Hearing that DDS was going to cap my Topside spending at $100 crushed me. What will happen to my late-night splurges on Ben and Jerry's and Goldfish? With a $100 limit, I won't be able to afford every Pepperidge Farm, Coca Cola and Planter's product offered to our campus in that nifty, convenient-storesque entity that occupies the top floor of Thayer. I mean, how can they make me choose between low-sodium Cheddar fish and mini-Mint Milanos? I want them both. I want them all!

After eating such artificially-colored food, I would normally buy Crest Whitening Strips, but those cost over $50 which constitutes half of my, as-of-Summer-term, termly Topside allotment.

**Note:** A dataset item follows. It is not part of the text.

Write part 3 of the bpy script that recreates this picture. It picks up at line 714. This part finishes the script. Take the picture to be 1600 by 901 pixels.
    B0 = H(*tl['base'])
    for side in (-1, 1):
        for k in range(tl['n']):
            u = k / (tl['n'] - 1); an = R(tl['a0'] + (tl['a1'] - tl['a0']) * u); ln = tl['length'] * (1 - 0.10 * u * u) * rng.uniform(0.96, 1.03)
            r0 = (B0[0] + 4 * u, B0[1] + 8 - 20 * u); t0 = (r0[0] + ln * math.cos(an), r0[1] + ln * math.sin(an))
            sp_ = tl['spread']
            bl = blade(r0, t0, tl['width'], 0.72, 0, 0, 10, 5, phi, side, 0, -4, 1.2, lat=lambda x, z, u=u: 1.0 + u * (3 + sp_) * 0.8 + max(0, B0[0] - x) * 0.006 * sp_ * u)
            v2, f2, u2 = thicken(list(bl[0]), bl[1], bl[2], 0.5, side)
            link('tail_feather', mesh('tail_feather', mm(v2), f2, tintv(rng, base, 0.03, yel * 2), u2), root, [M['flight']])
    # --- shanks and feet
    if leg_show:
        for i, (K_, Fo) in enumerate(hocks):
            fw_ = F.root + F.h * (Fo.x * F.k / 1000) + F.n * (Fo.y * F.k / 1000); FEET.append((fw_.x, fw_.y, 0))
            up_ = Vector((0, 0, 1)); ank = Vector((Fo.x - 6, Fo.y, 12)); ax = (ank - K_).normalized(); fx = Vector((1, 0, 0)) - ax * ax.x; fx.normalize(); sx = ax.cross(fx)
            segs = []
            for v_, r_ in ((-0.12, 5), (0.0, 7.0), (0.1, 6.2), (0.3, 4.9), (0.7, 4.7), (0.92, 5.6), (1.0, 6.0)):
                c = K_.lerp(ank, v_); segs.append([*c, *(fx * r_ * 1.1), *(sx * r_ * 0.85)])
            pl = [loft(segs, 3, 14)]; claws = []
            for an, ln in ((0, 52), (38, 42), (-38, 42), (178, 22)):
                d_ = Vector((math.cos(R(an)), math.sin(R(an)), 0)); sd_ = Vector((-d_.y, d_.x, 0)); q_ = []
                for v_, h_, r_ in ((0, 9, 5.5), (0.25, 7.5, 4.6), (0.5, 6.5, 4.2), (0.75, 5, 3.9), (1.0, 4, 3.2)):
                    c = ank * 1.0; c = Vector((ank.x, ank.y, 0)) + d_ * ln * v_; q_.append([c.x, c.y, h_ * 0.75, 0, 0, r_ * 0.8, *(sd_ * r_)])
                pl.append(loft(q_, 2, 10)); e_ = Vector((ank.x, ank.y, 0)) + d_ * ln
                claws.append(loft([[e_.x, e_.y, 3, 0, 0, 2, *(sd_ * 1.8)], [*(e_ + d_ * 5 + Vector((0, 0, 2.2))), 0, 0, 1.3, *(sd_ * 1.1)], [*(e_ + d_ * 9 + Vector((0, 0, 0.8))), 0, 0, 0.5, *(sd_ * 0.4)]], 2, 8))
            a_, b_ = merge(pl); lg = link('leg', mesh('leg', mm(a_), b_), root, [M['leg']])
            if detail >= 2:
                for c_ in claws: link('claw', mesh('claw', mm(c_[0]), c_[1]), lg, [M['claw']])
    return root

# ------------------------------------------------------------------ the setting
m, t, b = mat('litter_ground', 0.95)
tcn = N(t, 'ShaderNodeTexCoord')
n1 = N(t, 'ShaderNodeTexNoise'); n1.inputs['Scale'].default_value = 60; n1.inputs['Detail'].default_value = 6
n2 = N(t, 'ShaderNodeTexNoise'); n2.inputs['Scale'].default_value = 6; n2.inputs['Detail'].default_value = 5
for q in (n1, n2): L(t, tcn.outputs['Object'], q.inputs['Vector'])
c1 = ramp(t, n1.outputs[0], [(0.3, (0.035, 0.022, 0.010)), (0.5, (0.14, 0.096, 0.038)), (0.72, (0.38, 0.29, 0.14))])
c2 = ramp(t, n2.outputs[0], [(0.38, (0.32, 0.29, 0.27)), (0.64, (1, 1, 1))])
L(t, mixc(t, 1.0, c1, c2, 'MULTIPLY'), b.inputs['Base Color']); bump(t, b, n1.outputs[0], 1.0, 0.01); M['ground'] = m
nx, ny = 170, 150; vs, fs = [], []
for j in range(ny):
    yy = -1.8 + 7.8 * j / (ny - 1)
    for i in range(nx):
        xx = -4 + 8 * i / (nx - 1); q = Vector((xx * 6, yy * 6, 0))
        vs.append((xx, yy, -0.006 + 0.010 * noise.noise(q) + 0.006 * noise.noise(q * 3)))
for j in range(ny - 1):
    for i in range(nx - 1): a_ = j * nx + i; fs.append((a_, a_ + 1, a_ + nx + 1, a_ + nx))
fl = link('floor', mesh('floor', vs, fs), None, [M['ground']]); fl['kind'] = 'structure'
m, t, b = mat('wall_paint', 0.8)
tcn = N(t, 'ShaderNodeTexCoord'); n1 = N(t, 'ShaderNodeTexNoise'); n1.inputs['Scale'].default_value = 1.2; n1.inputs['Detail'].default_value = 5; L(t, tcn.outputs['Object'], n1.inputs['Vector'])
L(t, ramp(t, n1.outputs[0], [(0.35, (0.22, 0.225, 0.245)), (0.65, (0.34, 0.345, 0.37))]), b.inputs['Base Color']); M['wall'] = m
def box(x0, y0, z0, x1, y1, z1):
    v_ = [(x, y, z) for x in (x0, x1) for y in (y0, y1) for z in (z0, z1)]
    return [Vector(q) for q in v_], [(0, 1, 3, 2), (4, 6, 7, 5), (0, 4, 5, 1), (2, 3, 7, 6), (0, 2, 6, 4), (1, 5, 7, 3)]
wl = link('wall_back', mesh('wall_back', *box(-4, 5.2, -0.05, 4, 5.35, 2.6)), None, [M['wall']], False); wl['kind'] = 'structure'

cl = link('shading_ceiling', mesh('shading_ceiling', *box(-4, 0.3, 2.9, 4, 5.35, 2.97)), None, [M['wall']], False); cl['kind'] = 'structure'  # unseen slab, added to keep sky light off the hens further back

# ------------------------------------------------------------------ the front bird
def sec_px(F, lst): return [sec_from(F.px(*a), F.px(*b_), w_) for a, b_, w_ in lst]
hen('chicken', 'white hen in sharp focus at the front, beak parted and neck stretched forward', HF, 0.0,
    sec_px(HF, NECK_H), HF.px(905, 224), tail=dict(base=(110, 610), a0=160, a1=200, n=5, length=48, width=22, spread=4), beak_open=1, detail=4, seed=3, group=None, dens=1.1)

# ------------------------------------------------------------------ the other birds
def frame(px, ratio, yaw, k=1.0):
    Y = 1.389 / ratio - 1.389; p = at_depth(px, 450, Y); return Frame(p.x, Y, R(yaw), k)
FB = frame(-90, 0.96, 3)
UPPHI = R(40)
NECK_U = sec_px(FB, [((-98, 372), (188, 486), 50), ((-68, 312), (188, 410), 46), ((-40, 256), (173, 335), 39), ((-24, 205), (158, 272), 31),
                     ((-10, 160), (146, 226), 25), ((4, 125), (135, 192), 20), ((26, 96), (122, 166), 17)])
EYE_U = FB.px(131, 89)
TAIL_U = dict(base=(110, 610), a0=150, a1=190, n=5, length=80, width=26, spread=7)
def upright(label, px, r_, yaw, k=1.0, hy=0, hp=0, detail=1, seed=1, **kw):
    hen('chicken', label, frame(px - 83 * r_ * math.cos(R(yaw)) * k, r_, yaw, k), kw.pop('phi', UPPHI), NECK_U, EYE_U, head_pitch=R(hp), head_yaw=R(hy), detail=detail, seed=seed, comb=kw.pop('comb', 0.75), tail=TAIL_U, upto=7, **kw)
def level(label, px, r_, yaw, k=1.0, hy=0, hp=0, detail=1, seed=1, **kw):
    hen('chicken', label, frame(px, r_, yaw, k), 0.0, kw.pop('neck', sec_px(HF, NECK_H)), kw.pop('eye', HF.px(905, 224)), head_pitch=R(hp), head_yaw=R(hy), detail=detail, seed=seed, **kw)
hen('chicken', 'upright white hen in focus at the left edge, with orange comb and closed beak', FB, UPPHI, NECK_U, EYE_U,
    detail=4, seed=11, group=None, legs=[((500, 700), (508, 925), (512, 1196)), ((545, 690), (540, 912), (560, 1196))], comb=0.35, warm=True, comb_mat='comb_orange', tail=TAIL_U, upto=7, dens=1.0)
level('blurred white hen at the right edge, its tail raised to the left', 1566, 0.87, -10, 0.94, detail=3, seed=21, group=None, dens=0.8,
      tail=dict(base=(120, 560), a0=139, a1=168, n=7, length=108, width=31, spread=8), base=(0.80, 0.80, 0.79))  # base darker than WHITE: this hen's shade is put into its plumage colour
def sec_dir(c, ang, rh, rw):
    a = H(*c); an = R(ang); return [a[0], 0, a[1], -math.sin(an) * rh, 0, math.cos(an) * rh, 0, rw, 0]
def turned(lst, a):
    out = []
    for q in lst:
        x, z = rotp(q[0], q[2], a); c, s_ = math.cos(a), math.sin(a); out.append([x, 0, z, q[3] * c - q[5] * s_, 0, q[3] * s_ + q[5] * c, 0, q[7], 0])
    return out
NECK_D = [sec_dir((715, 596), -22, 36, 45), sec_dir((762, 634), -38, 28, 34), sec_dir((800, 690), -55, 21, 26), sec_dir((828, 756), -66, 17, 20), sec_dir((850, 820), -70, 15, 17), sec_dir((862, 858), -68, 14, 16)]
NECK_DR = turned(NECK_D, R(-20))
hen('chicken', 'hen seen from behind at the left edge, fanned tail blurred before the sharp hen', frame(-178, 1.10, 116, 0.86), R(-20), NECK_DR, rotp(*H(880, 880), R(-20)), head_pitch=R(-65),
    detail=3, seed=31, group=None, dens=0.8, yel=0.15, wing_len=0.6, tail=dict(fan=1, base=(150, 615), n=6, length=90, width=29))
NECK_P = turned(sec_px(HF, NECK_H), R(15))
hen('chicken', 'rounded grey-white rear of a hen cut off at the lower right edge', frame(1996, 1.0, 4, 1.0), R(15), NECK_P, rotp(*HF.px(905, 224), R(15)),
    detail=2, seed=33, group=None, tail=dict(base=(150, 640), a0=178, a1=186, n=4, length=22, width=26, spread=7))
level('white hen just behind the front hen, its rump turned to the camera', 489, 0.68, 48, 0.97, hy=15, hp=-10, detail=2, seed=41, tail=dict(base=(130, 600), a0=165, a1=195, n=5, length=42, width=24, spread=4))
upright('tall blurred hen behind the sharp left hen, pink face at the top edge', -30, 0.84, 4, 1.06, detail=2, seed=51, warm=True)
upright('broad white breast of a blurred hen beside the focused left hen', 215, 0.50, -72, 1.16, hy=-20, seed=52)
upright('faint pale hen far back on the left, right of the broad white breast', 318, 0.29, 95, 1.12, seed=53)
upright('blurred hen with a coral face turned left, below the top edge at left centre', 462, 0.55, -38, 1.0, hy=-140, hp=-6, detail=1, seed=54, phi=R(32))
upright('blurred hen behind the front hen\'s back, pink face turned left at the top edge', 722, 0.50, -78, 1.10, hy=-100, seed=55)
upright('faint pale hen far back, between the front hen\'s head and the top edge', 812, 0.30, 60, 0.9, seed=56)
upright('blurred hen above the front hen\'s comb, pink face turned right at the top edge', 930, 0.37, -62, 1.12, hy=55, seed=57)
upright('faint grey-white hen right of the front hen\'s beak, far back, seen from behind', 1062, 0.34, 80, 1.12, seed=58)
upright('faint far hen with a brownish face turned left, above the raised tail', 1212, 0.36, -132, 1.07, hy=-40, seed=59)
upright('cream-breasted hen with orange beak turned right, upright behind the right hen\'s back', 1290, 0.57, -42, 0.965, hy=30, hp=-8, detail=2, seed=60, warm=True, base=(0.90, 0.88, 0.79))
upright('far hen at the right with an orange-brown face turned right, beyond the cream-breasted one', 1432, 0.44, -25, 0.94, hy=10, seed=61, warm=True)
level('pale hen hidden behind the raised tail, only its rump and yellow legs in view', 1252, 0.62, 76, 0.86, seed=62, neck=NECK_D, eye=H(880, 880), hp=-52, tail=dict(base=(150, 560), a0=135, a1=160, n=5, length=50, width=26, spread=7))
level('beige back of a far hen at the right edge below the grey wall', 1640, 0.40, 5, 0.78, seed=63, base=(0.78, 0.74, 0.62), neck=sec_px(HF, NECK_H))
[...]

Who wants to waste their precious Topside bucks whitening his or her teeth, when there are so many other wonderfully random products to pick from? Cat food anyone?

I wonder what the shelf life of the pre-packaged goodies at Topside is? Could I buy next year's supply of my Topside staples now since I have so much surplus DBA ($534.98, as of dinner)? Do you think Frappucinos (yes, Starbucks still controls us even though they don't have an "official" physical plant within the confines of Hanover), Nature Valley Granola Bars and Cherry Garcia will last through next year? No, who am I kidding.

It seems that I'll have to stock up on all of my favorite Topside varieties now. So if any big, strong, large-handed male would be willing to help me carry the goods, please blitz me! I can buy you dinner in return. Feel free to pick your DDS establishment of choice.